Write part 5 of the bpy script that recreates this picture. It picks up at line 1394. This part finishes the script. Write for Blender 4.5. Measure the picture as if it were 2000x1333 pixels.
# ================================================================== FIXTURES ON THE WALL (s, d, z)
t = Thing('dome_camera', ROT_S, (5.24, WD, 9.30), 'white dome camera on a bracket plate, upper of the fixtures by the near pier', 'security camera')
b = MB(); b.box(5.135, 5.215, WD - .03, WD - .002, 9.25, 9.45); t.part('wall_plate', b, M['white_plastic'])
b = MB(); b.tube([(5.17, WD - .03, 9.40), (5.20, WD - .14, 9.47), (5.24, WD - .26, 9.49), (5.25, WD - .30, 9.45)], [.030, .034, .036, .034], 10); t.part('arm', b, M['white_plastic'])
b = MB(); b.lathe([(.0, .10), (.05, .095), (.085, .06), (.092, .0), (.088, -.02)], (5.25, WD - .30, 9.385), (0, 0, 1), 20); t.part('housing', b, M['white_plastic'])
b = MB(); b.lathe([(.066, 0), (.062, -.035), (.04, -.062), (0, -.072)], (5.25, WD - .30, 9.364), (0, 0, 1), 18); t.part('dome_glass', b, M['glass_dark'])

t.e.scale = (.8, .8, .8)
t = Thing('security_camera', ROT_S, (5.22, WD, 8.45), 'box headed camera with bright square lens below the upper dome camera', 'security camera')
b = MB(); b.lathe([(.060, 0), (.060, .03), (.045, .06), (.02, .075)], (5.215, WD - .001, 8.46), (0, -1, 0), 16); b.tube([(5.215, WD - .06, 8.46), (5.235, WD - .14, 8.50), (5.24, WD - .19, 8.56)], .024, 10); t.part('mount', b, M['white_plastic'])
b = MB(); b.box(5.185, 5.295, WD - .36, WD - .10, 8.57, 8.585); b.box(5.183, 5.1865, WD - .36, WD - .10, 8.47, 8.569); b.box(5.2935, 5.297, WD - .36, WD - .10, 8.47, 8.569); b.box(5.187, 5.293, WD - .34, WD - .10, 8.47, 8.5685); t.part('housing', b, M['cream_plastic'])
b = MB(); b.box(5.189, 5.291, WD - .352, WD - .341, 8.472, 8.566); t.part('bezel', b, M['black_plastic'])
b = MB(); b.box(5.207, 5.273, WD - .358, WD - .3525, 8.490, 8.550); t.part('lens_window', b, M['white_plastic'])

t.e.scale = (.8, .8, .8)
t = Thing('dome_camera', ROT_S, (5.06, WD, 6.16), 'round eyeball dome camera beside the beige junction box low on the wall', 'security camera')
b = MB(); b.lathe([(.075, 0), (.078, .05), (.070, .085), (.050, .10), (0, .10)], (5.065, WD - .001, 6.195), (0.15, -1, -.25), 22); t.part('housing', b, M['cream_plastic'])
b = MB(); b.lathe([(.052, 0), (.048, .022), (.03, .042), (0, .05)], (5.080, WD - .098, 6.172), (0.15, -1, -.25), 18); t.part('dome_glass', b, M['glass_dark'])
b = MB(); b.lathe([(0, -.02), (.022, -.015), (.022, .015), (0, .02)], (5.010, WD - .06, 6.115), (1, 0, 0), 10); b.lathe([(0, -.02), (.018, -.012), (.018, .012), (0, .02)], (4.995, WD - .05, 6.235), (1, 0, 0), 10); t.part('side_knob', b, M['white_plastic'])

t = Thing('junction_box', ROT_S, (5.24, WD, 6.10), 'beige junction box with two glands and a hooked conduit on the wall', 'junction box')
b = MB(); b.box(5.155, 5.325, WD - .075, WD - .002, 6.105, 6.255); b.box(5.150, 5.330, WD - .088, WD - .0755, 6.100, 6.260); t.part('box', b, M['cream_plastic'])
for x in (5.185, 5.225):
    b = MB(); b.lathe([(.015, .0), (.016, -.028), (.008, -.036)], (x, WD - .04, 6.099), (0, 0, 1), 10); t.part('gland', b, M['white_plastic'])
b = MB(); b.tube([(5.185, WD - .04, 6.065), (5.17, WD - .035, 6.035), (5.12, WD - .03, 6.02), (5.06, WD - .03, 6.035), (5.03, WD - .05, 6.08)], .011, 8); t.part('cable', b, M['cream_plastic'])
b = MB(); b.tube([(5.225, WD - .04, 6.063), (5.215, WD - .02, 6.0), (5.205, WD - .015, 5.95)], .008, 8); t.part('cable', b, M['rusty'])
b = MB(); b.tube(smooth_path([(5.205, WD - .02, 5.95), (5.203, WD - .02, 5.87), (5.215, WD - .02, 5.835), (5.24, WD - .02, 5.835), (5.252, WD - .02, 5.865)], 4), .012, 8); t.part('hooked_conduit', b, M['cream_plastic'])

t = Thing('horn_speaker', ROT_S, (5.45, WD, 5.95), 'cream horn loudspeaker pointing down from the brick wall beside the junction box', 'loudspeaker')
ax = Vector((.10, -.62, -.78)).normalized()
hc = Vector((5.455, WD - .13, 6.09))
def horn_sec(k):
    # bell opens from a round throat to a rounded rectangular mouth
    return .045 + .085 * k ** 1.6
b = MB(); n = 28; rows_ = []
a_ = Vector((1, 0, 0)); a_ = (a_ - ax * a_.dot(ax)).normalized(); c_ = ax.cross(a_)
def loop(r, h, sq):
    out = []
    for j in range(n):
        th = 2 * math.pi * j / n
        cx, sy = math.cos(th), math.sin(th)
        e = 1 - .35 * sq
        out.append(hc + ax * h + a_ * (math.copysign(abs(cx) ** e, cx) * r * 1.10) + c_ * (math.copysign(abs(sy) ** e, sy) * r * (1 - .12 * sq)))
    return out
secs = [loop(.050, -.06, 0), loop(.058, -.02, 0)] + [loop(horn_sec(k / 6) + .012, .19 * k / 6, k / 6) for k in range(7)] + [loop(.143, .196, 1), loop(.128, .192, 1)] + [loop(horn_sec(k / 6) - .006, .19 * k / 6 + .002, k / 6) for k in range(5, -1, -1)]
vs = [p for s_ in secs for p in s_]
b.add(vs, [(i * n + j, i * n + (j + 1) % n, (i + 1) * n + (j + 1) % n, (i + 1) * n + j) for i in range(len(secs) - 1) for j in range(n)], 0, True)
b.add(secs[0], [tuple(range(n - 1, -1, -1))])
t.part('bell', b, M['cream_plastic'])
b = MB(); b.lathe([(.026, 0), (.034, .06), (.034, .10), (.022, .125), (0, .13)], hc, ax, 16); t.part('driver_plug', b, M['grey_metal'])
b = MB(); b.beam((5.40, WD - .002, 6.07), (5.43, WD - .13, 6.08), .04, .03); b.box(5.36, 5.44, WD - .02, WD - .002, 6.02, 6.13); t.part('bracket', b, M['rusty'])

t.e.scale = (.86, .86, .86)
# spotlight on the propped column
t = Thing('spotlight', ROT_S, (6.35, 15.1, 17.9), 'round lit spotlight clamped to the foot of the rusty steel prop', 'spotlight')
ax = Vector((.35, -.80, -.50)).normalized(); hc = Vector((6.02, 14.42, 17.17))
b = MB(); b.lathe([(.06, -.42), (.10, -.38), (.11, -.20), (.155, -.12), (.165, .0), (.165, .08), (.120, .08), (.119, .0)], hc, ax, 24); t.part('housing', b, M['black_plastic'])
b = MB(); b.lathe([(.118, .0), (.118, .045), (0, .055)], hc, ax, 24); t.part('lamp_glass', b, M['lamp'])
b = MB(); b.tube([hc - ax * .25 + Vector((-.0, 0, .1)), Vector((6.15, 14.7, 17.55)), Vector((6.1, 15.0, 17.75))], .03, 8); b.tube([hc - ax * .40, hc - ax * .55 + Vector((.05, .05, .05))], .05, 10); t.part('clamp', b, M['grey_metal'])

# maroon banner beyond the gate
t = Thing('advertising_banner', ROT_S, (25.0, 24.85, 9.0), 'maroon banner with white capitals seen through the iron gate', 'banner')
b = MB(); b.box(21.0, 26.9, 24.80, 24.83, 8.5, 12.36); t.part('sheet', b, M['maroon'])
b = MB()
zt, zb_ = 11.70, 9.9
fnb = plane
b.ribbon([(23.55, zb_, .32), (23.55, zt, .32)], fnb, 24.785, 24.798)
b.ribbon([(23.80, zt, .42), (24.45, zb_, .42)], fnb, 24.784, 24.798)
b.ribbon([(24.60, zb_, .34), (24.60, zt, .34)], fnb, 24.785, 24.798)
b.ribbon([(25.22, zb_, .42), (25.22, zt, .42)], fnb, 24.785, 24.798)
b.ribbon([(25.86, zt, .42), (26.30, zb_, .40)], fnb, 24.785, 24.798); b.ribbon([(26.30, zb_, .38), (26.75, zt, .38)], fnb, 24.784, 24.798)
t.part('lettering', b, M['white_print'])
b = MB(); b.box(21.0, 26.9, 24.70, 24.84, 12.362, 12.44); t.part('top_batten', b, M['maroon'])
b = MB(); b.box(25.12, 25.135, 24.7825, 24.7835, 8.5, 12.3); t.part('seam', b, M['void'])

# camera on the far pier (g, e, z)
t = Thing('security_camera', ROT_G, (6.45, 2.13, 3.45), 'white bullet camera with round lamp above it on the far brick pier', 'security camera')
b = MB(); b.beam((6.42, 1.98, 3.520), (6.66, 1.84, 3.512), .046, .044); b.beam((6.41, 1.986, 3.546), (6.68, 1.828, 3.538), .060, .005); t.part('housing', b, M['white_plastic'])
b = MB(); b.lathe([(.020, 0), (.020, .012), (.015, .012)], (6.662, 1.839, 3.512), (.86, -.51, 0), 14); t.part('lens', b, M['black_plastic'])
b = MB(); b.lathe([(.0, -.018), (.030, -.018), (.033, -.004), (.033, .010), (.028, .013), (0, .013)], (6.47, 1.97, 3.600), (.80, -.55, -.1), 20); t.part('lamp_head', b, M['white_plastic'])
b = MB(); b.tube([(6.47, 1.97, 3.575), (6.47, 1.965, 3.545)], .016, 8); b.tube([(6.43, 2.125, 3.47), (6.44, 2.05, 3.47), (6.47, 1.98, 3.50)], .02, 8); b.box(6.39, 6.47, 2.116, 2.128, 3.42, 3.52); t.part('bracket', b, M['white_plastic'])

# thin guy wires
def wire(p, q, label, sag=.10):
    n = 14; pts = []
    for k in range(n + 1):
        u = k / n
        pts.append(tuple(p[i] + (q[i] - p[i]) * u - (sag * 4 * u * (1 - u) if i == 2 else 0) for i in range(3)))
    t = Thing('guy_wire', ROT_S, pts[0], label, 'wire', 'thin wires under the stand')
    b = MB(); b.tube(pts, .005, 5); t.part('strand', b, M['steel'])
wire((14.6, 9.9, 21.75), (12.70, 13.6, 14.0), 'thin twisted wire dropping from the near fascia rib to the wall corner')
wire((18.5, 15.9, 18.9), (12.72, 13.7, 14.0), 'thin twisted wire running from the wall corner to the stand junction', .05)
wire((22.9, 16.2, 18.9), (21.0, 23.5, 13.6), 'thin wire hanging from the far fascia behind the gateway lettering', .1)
__________
Lines from the start of the material above through the line containing "1), 18); t.part('dome_glass', b, M['glass_dark'])" are to be duplicated exactly, and only those.

Write part 5 of the bpy script that recreates this picture. It picks up at line 1394. This part finishes the script. Write for Blender 4.5. Measure the picture as if it were 2000x1333 pixels.
# ================================================================== FIXTURES ON THE WALL (s, d, z)
t = Thing('dome_camera', ROT_S, (5.24, WD, 9.30), 'white dome camera on a bracket plate, upper of the fixtures by the near pier', 'security camera')
b = MB(); b.box(5.135, 5.215, WD - .03, WD - .002, 9.25, 9.45); t.part('wall_plate', b, M['white_plastic'])
b = MB(); b.tube([(5.17, WD - .03, 9.40), (5.20, WD - .14, 9.47), (5.24, WD - .26, 9.49), (5.25, WD - .30, 9.45)], [.030, .034, .036, .034], 10); t.part('arm', b, M['white_plastic'])
b = MB(); b.lathe([(.0, .10), (.05, .095), (.085, .06), (.092, .0), (.088, -.02)], (5.25, WD - .30, 9.385), (0, 0, 1), 20); t.part('housing', b, M['white_plastic'])
b = MB(); b.lathe([(.066, 0), (.062, -.035), (.04, -.062), (0, -.072)], (5.25, WD - .30, 9.364), (0, 0, 1), 18); t.part('dome_glass', b, M['glass_dark'])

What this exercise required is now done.